Cultivating Your Wisdom
/Cultivating Your Wisdom is part of a larger process for
transforming experience into wisdom, living life beautifully,
making your unique contribution to the world,
and leaving behind a meaningful legacy.
Many say the pursuit of happiness is the highest aim in life. But happiness is a temporary condition. Even the most conducive circumstances with the best attitude in a well-lived life cannot guarantee happiness. Too often, the pursuit of happiness leads to the suppression or denial of much of what makes humanity great: our ability to rise above tragedy, to feel the pain and suffering of others as well as our own, and to find beauty and humor in the dark side of life.
To me, the pursuit of wisdom is a more noble aim in life. Happiness may be gained without wisdom, but only in a shallow life. Wisdom not only gives your suffering meaning, it strengthens your happiness because it sources your joy in the deeper truths of life and in the beauty of the world. The symbol of wisdom in the ancient Greek world was the owl because it sees in the dark. Wisdom penetrates the veil of mystery and opens the heart to the fullness of life in a way that the pursuit of happiness never considers and often avoids.
The dictionary defines Wisdom as the quality of having experience, knowledge, and good judgment; the quality of being wise. Experience and knowledge may be necessary for wisdom, but they are not sufficient. Experience itself does not grant wisdom and we all know people who are knowledgeable but not wise.
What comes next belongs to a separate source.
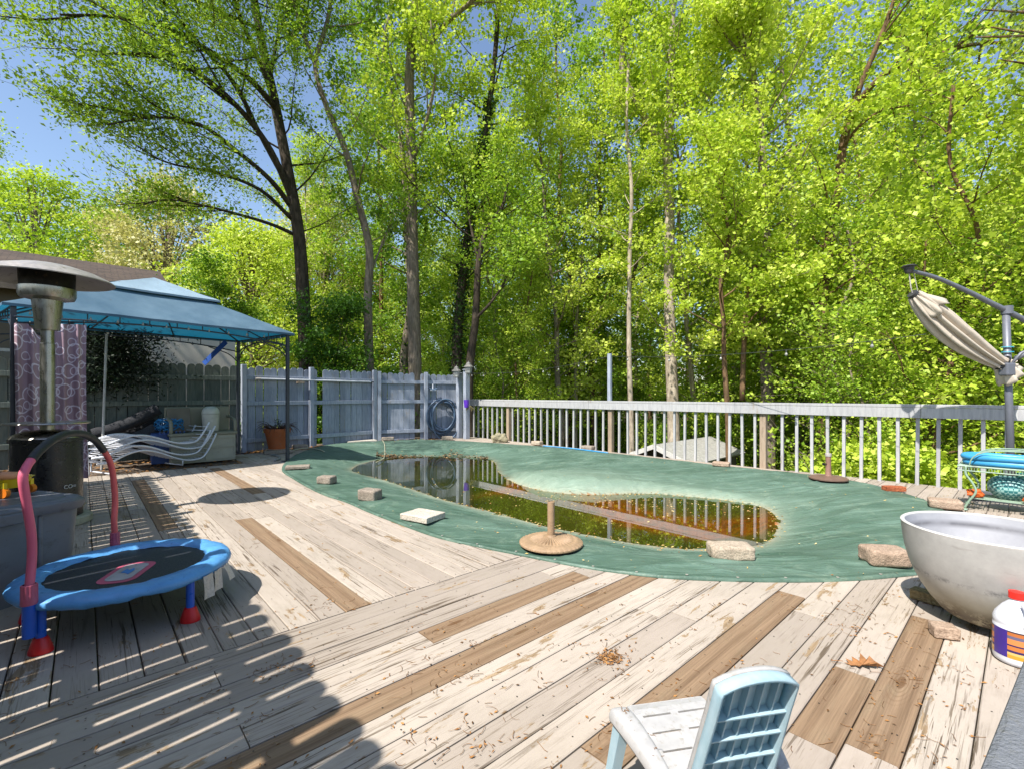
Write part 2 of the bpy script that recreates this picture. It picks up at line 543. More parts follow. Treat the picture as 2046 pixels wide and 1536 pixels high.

Wisdom is not a natural consequence of age or intelligence, although these may help. It is also not a one-off event that is ticked off the list of accomplishments for life after a single insight.
Wisdom grows out of the soil of experience, fertilized by knowledge, and cultivated over time. The fruit of wisdom does not come immediately but requires proper conditions coupled with the kind of care and attention nature demands to reap a harvest. Wisdom is the result of a habit of reflection, of nurturing your intuition, and of tending and pruning your insights. Wisdom comes from reflecting on experience, gaining lessons from life, and transforming knowledge into guiding truths to live by.
Perhaps no other virtue can do more for your life. The pursuit of wisdom can give you:
- A deeper understanding of yourself, of others, of life
- A more accurate view of reality
- An enriched perception and appreciation of life
- The ability to see the subtleties and shades of grey in life situations
- A deeper sense of meaning and purpose
- Greater clarity about what matters to you
- The “wisdom” to make better decisions
- A tolerance for different ways and different cultures
- More alignment of body and soul
- The ability to put difficulties into perspective
- Powerful ability to solve challenging life problems
- Discovery of your own truths and life lessons
- A legacy to offer the world and to teach your grandchildren
Devote yourself to the practice of cultivating your wisdom and seeking your own deeper truths in life. Practice allows you to develop a discipline of “reflecting” on life events, of wording the world in a way that brings you to life and brings life to you, of quieting yourself long enough to hear and feel the wisdom that already lives within you. Life is richer when you translate that wisdom into gifts and guidance for yourself, for your grandchildren, and for others in a way that may become part of your enduring legacy in life.